For more than a century, activists in the United States have tried to reform the police. From community policing initiatives to increasing diversity, none of it has stopped the police from killing about three people a day.
Millions of people continue to protest police violence because these “solutions” do not match the problem: the police cannot be reformed.
In Becoming Abolitionists, Purnell draws from her experiences as a lawyer, writer, and organizer initially skeptical about police abolition. She saw too much sexual violence and buried too many friends to consider getting rid of police in her hometown of St. Louis, let alone the nation. But the police were a placebo. Calling them felt like something, and something feels like everything when the other option seems like nothing.

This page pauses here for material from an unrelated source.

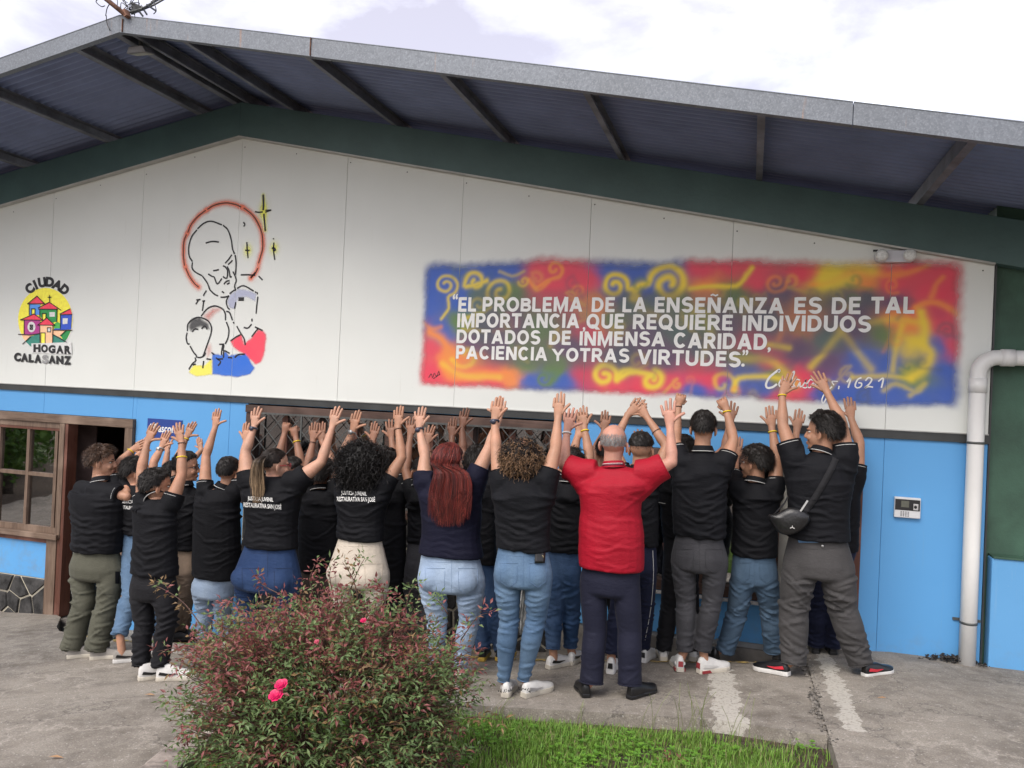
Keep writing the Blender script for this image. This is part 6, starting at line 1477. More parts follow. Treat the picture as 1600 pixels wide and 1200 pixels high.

Purnell details how multiracial social movements rooted in rebellion, risk-taking, and revolutionary love pushed her and a generation of activists toward abolition. The book travels across geography and time, and offers lessons that activists have learned from Ferguson, Missouri, to South Africa, from Reconstruction to contemporary protests against police shootings.
Here, Purnell argues that police cannot be reformed and invites readers to envision new systems that work to address the root causes of violence. Becoming Abolitionists shows that abolition is not solely about getting rid of police but a commitment to create and support different answers to the problem of harm in society and, most excitingly, an opportunity to reduce and eliminate harm in the first place.
Derecka Purnell is a human-rights lawyer, writer, organizer, and a columnist at the London Guardian. She received her JD from Harvard Law School and works to end police and prison violence by providing legal assistance, research, and training to community-based organizations through an abolitionist framework. Her work and writing has been featured in the New York Times, NPR, the Atlantic, the Boston Globe, Harper’s Bazaar, Cosmopolitan, The Appeal, Truthout, Slate, and many other publications.
Karen Chilton is a multi-talented author, actor, and audiobook narrator, as well as a freelance writer, script writer, and librettist. She wrote the biography Hazel Scott about the trailblazing jazz pianist and coauthored I Wish You Love with legendary jazz vocalist Gloria Lynne. Her acting credits include It's Kind of a Funny Story and Half Nelson. She won a New Professional Theatre Writers award for her play Convergence and an Audiofile Golden Earphones Award for her narration of Karolyn Smardz Frost's I've Got a Home in Glory Land. She has also narrated Michelle Alexander's The New Jim Crow and Jennifer Berry Hawes' Grace Will Lead Us Home: The Charleston Church Massacre and the Hard, Inspiring Journey to Forgiveness.